Battaglia correctly identified the Kentucky Derby favorite 39 times in 51 runnings, a success rate of 76.5%. That number is a measure of marketplace mastery, not just handicapping instinct, and it gets to the heart of what a morning-line oddsmaker actually does. The morning line is not a prediction of who will win the race; the intent is to frame how the betting on the race will unfold. The line serves as the starting point for betting on every race, with the oddsmaker projecting prices that reflect how the public will wager rather than ranking horses by raw ability. When Battaglia's projected odds matched the tote board at post time, he had done the job correctly, irrespective of which horse reached the wire first. That distinction matters for bettors who treat the morning line as a tip sheet: it is a market-projection tool, and a finely calibrated one at that.
Beyond the morning-line role, Battaglia served as the track's announcer from 1977 through 1997, then as simulcast host from 1997 to 2007, giving him a presence across three distinct chapters of Churchill Downs' public identity. "I'm very appreciative of everyone at Churchill Downs for the opportunity over the years," Battaglia said. "It's been a great run, but I felt like it was the right time to step away and let someone else take it forward."
Nick Tammaro, a Houston native who has spent nearly two decades in the racing industry, will succeed Battaglia. Tammaro currently serves as an expert handicapper at TwinSpires, track announcer and Player Development Manager at Sam Houston Race Park, and morning-line oddsmaker at Keeneland. That breadth of simultaneous roles, spanning digital wagering platforms, customer-facing broadcast work, and on-track operations, reflects the modern oddsmaker's expanded footprint compared to the more singular identity Battaglia cultivated over a half century in Louisville. "It's an honor to take over for Mike," Tammaro said. "He's a legend in our industry and someone I've looked up to for a long time. I just hope to do his line justice."

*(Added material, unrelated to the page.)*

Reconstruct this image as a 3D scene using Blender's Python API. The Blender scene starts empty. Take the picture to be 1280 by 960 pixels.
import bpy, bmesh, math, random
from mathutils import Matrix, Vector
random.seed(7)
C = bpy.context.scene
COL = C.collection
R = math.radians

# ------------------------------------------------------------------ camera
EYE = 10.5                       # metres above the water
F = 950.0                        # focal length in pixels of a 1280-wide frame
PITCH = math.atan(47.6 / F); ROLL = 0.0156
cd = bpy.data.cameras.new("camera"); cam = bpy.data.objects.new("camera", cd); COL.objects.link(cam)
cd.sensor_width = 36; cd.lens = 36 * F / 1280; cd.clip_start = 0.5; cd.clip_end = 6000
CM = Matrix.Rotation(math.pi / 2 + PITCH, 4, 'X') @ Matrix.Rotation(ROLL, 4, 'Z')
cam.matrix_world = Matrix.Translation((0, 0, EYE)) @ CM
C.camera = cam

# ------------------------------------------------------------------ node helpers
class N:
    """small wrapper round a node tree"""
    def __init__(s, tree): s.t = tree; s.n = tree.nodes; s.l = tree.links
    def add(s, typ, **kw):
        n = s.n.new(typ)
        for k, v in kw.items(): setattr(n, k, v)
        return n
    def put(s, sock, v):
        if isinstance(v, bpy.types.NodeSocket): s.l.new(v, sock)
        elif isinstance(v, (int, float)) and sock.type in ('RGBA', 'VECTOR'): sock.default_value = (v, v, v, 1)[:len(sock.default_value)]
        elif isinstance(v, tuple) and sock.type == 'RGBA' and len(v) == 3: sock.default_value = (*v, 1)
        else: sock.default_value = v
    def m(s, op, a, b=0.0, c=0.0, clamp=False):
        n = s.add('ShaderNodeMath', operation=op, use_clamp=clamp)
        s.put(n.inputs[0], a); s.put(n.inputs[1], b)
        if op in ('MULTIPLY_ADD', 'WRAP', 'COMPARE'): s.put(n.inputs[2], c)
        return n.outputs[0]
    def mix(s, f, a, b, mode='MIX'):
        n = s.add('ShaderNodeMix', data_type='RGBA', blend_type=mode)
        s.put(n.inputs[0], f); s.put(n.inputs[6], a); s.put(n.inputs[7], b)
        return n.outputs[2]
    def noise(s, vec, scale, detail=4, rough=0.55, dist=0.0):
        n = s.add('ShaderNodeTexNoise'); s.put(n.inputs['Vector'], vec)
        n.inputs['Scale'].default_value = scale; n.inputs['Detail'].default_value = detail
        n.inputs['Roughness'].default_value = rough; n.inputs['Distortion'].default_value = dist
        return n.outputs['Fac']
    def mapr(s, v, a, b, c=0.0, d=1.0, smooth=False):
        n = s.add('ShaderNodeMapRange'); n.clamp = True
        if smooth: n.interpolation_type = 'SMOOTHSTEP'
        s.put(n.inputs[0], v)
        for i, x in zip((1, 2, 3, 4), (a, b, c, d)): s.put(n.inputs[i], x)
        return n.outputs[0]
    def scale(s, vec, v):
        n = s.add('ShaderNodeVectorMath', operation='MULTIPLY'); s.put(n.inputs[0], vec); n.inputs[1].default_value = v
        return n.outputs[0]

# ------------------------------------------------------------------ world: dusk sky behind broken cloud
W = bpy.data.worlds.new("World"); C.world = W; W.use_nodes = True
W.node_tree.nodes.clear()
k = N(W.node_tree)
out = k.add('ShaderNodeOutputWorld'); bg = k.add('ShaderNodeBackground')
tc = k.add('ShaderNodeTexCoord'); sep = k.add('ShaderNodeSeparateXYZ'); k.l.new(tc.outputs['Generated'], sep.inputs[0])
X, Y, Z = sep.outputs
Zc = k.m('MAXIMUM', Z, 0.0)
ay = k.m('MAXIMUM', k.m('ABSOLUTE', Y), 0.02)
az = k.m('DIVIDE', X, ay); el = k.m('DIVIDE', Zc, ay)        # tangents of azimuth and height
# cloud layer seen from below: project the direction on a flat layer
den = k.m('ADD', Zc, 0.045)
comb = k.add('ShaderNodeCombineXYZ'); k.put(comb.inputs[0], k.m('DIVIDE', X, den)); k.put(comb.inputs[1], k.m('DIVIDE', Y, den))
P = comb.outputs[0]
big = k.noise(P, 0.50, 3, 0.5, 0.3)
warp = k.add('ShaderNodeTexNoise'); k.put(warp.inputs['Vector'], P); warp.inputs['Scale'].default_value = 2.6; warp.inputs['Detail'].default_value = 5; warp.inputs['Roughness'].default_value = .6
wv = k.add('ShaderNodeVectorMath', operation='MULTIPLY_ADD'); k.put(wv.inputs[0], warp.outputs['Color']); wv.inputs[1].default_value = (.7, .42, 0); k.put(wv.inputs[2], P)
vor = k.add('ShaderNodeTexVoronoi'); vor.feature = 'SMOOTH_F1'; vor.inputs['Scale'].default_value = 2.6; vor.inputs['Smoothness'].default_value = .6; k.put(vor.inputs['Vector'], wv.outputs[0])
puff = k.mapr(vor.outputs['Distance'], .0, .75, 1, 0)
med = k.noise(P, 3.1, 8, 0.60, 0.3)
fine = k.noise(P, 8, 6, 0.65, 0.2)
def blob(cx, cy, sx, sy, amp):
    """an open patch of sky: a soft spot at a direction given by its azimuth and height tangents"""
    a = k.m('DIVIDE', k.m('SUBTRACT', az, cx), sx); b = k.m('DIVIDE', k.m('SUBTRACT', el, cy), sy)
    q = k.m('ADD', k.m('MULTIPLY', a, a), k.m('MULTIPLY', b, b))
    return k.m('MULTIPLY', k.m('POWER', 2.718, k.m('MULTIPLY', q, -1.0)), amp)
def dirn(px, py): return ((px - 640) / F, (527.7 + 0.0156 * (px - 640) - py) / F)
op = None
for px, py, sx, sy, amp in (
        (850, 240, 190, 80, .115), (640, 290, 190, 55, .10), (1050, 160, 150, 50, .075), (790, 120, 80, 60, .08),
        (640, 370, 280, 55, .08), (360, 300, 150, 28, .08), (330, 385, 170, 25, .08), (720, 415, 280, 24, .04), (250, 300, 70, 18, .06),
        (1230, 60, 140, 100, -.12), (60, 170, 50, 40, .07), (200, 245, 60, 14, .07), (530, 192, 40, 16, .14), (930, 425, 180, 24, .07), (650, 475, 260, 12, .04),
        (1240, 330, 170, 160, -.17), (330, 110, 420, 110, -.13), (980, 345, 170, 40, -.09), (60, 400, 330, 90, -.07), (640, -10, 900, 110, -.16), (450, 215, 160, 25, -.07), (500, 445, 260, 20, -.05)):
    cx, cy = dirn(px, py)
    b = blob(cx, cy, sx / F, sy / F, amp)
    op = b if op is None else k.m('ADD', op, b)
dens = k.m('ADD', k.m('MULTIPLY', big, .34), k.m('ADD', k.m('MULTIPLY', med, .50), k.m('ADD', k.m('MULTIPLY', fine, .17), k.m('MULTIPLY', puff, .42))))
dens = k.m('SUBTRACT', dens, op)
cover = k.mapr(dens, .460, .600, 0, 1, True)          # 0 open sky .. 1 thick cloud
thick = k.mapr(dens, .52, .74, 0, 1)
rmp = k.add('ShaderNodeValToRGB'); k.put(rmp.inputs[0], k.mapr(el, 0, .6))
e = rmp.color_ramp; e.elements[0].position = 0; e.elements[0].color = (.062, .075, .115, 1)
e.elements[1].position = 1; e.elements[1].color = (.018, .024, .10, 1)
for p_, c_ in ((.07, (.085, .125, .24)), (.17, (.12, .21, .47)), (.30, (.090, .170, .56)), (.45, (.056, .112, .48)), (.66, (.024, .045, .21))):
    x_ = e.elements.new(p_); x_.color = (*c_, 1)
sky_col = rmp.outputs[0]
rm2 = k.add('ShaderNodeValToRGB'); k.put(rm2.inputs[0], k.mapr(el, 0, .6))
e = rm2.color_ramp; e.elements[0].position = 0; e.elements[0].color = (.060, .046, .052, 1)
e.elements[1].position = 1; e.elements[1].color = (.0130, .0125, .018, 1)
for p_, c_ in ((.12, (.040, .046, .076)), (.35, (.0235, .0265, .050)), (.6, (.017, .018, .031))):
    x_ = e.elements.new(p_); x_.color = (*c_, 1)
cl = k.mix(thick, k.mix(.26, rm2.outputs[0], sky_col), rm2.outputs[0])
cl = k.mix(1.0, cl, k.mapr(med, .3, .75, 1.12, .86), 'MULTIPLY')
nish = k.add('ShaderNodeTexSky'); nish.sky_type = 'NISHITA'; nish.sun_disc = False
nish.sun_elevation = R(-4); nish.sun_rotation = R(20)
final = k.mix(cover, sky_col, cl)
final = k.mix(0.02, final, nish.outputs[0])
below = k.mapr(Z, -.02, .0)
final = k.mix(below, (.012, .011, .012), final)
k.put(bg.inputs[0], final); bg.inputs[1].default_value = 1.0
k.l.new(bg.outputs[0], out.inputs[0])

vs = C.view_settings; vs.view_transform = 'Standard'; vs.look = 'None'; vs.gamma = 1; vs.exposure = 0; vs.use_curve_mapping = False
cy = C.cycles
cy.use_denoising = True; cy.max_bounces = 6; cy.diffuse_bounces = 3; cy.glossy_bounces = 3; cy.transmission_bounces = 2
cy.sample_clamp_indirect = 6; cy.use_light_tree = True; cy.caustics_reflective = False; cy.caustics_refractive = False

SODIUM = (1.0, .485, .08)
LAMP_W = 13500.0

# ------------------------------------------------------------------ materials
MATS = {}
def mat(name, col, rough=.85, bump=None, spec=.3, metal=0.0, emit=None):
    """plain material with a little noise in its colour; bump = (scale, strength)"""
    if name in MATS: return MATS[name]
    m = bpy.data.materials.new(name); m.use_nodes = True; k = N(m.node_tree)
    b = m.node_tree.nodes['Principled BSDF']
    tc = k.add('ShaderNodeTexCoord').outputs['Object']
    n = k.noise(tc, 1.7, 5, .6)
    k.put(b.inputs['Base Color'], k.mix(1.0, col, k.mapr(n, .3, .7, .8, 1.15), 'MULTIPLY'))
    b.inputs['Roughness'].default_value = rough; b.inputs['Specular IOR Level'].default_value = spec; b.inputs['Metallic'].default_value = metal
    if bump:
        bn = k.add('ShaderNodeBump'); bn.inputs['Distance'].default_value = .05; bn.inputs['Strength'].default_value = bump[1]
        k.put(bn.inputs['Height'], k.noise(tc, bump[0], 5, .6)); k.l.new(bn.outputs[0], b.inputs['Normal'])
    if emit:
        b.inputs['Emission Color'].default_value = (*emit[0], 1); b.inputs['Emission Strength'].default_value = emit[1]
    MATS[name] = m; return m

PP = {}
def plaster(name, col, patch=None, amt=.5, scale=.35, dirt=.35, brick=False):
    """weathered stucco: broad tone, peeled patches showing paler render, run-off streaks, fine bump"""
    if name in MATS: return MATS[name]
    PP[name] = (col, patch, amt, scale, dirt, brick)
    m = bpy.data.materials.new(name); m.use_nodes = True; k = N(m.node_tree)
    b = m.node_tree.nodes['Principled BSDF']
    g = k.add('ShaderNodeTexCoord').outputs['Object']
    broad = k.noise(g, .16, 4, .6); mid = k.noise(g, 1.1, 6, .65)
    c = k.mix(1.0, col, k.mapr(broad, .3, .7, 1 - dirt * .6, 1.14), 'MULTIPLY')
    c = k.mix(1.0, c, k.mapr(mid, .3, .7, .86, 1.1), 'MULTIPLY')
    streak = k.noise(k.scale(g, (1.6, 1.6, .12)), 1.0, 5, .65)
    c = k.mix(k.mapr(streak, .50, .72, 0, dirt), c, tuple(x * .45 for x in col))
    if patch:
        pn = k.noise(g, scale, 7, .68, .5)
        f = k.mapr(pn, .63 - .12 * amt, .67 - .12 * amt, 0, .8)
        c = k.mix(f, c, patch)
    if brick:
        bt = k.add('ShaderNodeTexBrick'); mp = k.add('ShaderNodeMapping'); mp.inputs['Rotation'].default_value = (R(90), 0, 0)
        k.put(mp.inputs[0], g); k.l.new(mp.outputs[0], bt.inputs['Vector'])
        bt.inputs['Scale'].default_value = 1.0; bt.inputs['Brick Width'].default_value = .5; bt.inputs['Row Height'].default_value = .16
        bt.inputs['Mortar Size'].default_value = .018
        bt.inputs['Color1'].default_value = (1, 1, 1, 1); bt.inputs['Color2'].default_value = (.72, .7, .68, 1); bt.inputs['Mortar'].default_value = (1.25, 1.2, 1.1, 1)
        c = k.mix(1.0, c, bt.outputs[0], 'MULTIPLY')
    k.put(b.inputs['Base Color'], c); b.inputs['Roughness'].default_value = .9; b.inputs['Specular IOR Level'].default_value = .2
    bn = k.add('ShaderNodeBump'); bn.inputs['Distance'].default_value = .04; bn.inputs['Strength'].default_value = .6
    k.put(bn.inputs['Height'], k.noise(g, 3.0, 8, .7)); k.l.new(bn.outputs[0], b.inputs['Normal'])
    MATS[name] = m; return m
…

Tammaro wasted no time demonstrating his read on the Derby field. "I'm really looking forward to setting the line for this year's Kentucky Derby," he said. "It's an extremely competitive group of 3-year-olds and, at this stage, Renegade looks to have a slight edge in the public perception over Commandment. I think a big performance would have to happen Saturday for that to change, but as you know in this game, anything can happen." The framing is telling: Tammaro is already thinking in terms of public perception rather than pure handicapping, which is precisely the lens the morning-line role demands.

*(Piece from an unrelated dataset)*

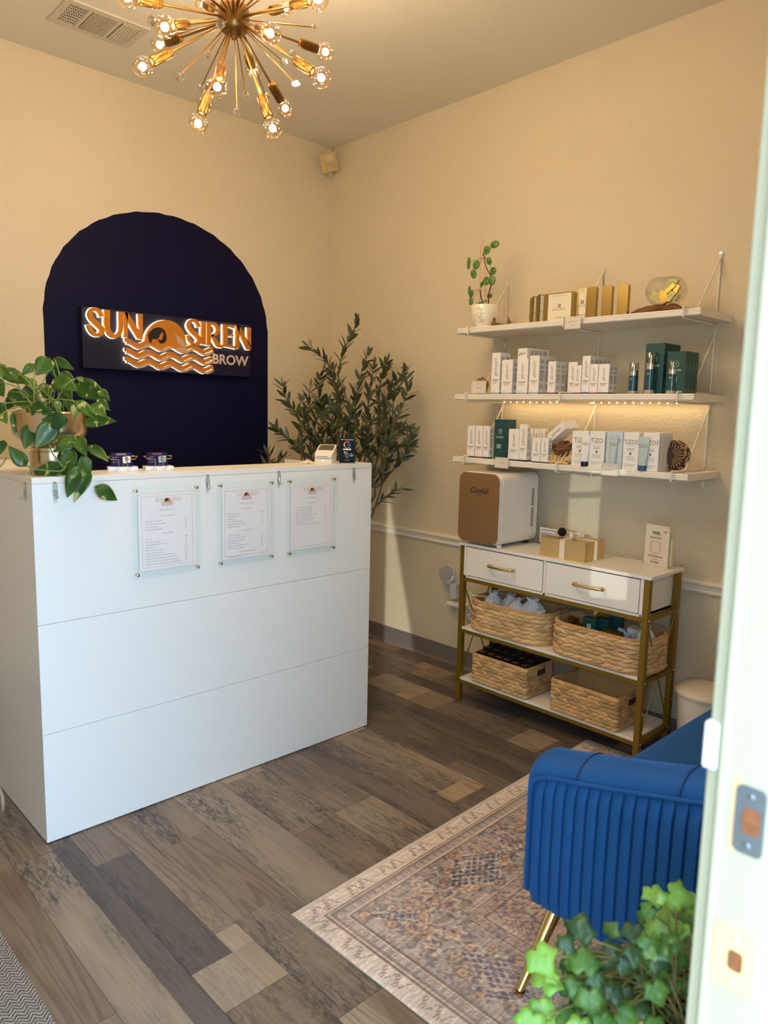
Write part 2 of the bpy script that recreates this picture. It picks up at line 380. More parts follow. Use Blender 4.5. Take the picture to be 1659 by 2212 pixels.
# dark sub-floor sheet in the same mesh (shows in the seams)
floor = bpy.data.objects.new('floor', me); COL.objects.link(floor); struct(floor)
def floor_mat():
    m = bpy.data.materials.new('weathered_vinyl_plank'); m.use_nodes = True; nt = m.node_tree; L = nt.links; N = nt.nodes.new; p = nt.nodes['Principled BSDF']
    at_ = N('ShaderNodeAttribute'); at_.attribute_name = 'plank'; sep = N('ShaderNodeSeparateColor'); L.new(at_.outputs['Color'], sep.inputs[0])
    tc = N('ShaderNodeTexCoord')
    def math_(op, a, b=None, c=None):
        n = N('ShaderNodeMath'); n.operation = op
        for i, v in enumerate((a, b, c)):
            if v is None: continue
            if isinstance(v, (int, float)): n.inputs[i].default_value = v
            else: L.new(v, n.inputs[i])
        return n.outputs[0]
    offs = math_('MULTIPLY', sep.outputs[1], 40.0); offx = math_('MULTIPLY', sep.outputs[2], 17.0)
    cmb = N('ShaderNodeCombineXYZ'); L.new(offx, cmb.inputs[0]); L.new(offs, cmb.inputs[1]); L.new(offs, cmb.inputs[2])
    va = N('ShaderNodeVectorMath'); va.operation = 'ADD'; L.new(tc.outputs['Object'], va.inputs[0]); L.new(cmb.outputs[0], va.inputs[1])
    def noise(sx, sy, sc, det=4, dist=0.0, rough=.6):
        mp = N('ShaderNodeMapping'); mp.inputs['Scale'].default_value = (sx, sy, 1); L.new(va.outputs[0], mp.inputs['Vector'])
        n = N('ShaderNodeTexNoise'); n.inputs['Scale'].default_value = sc; n.inputs['Detail'].default_value = det; n.inputs['Distortion'].default_value = dist; n.inputs['Roughness'].default_value = rough
        L.new(mp.outputs[0], n.inputs['Vector']); return n.outputs['Fac']
    def mixc(fac, a, b, bt='MIX'):
        n = N('ShaderNodeMix'); n.data_type = 'RGBA'; n.blend_type = bt
        if isinstance(fac, (int, float)): n.inputs[0].default_value = fac
        else: L.new(fac, n.inputs[0])
        for i, v in ((6, a), (7, b)):
            if isinstance(v, tuple): n.inputs[i].default_value = v
            else: L.new(v, n.inputs[i])
        return n.outputs[2]
    def mr(v, a, b, c=0, d=1):
        n = N('ShaderNodeMapRange'); n.inputs[1].default_value = a; n.inputs[2].default_value = b; n.inputs[3].default_value = c; n.inputs[4].default_value = d; L.new(v, n.inputs[0]); return n.outputs[0]
    ramp = N('ShaderNodeValToRGB'); cr = ramp.color_ramp
    cr.elements[0].position = 0; cr.elements[0].color = rgb(88, 80, 75); cr.elements[1].position = 1; cr.elements[1].color = rgb(192, 168, 134)
    for pos, c in ((.3, (122, 109, 98)), (.5, (146, 130, 115)), (.62, (138, 119, 98)), (.78, (166, 150, 130))):
        e = cr.elements.new(pos); e.color = rgb(*c)
    L.new(sep.outputs[0], ramp.inputs[0])
    # soft cloudy tone along the board
    c0 = mixc(mr(noise(3.2, .8, 2.0, 3), .3, .7), ramp.outputs[0], mixc(1.0, ramp.outputs[0], (.70, .68, .72, 1), 'MULTIPLY'))
    # fine long grain
    gr = mr(noise(60, 2.2, 2.2, 6, .6, .65), .35, .75)
    c1 = mixc(math_('MULTIPLY', gr, .55), c0, mixc(1.0, c0, (.50, .46, .44, 1), 'MULTIPLY'))
    # cathedral figure: contour lines of a stretched noise
    cn = noise(5.5, .55, 1.0, 2, .25, .5)
    cl = math_('SINE', math_('MULTIPLY', cn, 115.0))
    ringm = math_('MULTIPLY', mr(sep.outputs[2], .50, .58), mr(cl, .0, .9))
    c2 = mixc(math_('MULTIPLY', ringm, .5), c1, mixc(1.0, c1, (.48, .40, .36, 1), 'MULTIPLY'))
    # charcoal blotches broken by grain, on the darker boards
    bl = mr(noise(7, 1.1, 1.2, 4, .4, .6), .42, .56); br = mr(noise(34, 7, 3.2, 6, .5, .78), .44, .56)
    km = math_('MULTIPLY', mr(sep.outputs[2], .66, .54), mr(sep.outputs[0], .84, .78))
    c3 = mixc(math_('MULTIPLY', math_('MULTIPLY', math_('MULTIPLY', bl, br), km), .9), c2, rgb(58, 54, 56))
    # pale cross saw marks
    sw = mr(noise(9, 190, 1.6, 3, 0, .7), .60, .70); swm = mr(noise(4, 1.5, 1.4, 2), .48, .6); ks = mr(sep.outputs[1], .45, .55)
    c4 = mixc(math_('MULTIPLY', math_('MULTIPLY', math_('MULTIPLY', sw, swm), ks), .45), c3, rgb(190, 178, 164))
    sd = mr(noise(12, 170, 1.7, 3, 0, .7), .62, .72)
    c5 = mixc(math_('MULTIPLY', math_('MULTIPLY', sd, math_('MULTIPLY', swm, ks)), .5), c4, rgb(70, 60, 54))
    L.new(c5, p.inputs['Base Color'])
    p.inputs['Roughness'].default_value = .42; L.new(mr(gr, 0, 1, .38, .52), p.inputs['Roughness'])
    b = N('ShaderNodeBump'); b.inputs['Strength'].default_value = .25; b.inputs['Distance'].default_value = .001; b.invert = True
    L.new(gr, b.inputs['Height']); L.new(b.outputs[0], p.inputs['Normal'])
    return m
me.materials.append(floor_mat())
sub = MB().box((LX, -3.69, -.03), (.15, .15, -.002)).build('seam', mat('plank_seam', (50, 40, 34), .9), floor)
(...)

Churchill Downs will honor Battaglia during the racing program on Sunday, April 26, the second day of the spring meet. For anyone playing Churchill's cards through Derby week, the morning line will carry a new name, but the mechanism behind it remains unchanged: a projection of market behavior, built from entries, workouts, pace, and trainer-jockey reads, that sets the table for every bet placed from the moment the overnight is posted.